The court held that it was not in a position to declare the clearance certificate valid or invalid, and that further evidence was required in this regard. The court did, however, chastise the municipality for failing to take any further steps after discovering the fraudulent clearance certificate. Instead, the municipality tried to recover the debt due from the seller by holding the purchaser ‘ransom’ by way of refusing to open a new municipal account for the purchaser.
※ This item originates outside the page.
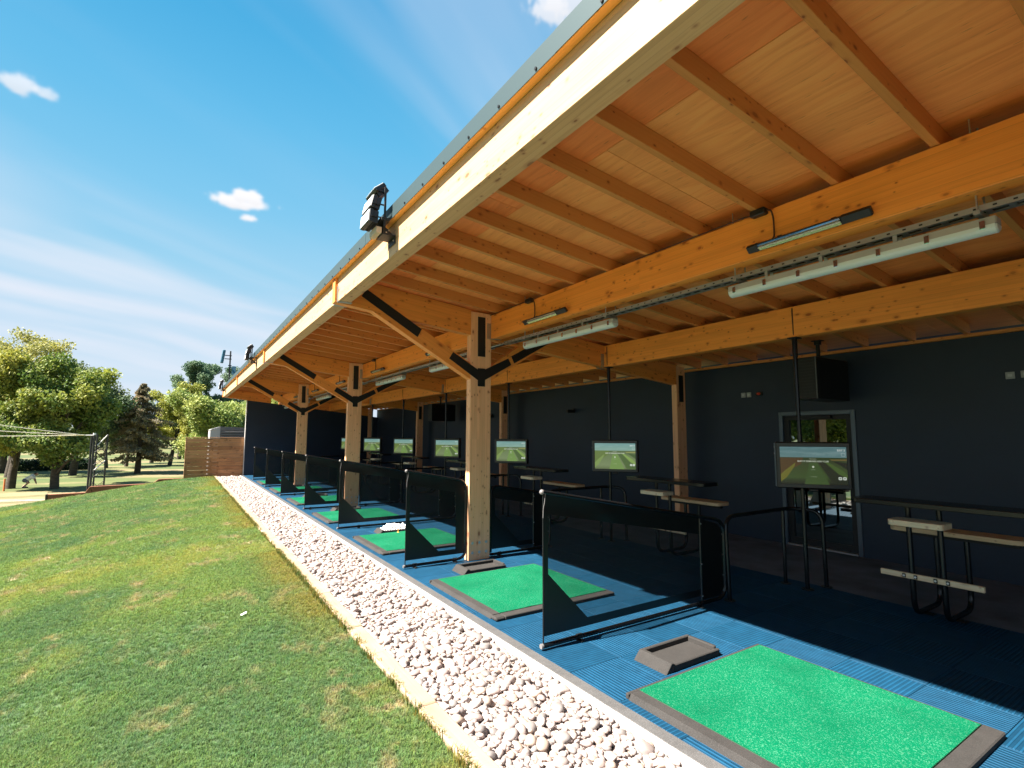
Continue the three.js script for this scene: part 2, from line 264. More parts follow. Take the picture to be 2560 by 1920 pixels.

This, the court held, was contrary to the decision of Jordaan and Others v Tswane Metropolitan Municipality and Others, where the Constitutional Court decided that new owners cannot be held liable for the municipal accounts of previous owners as this boils down to arbitrary deprivation of property.

In the current matter, the court held that the purchaser was the innocent party and, relying on the case of Du Plessis v Prophitius and Another, held that ownership can pass even in instances of fraud.

Consequently, the municipality was ordered to reflect the purchaser as the new owner of the property and to open a municipal account in the name of the purchaser. The issue in respect of the arrear municipal account was to be dealt with by the municipality and the seller, without effecting the purchaser.

It should, however, be noted that this judgement was handed down by the Gauteng Division of the High Court in Johannesburg, which may still be taken on appeal to the Supreme Court of Appeal and/or the Constitutional Court. We are also of the view that, should the purchaser have played a part in the fraudulent obtaining of the clearance certificate, the court’s decision would have been very different.

Conveyancers were, however warned by the court in paragraph 42 of the judgement: “The Deed Registry Act 47 of 1937 assigns onerous responsibilities to conveyancers. It is imperative that conveyancers are meticulous and methodical in the collecting and studying of information and supporting documentation. The duty to obtain accurate facts and to process correctly a conveyancing transaction is assigned to the conveyancer by the Deeds Registry Act and Regulations especially Section 15, 15A and Regulation 43, 44 and 44A”.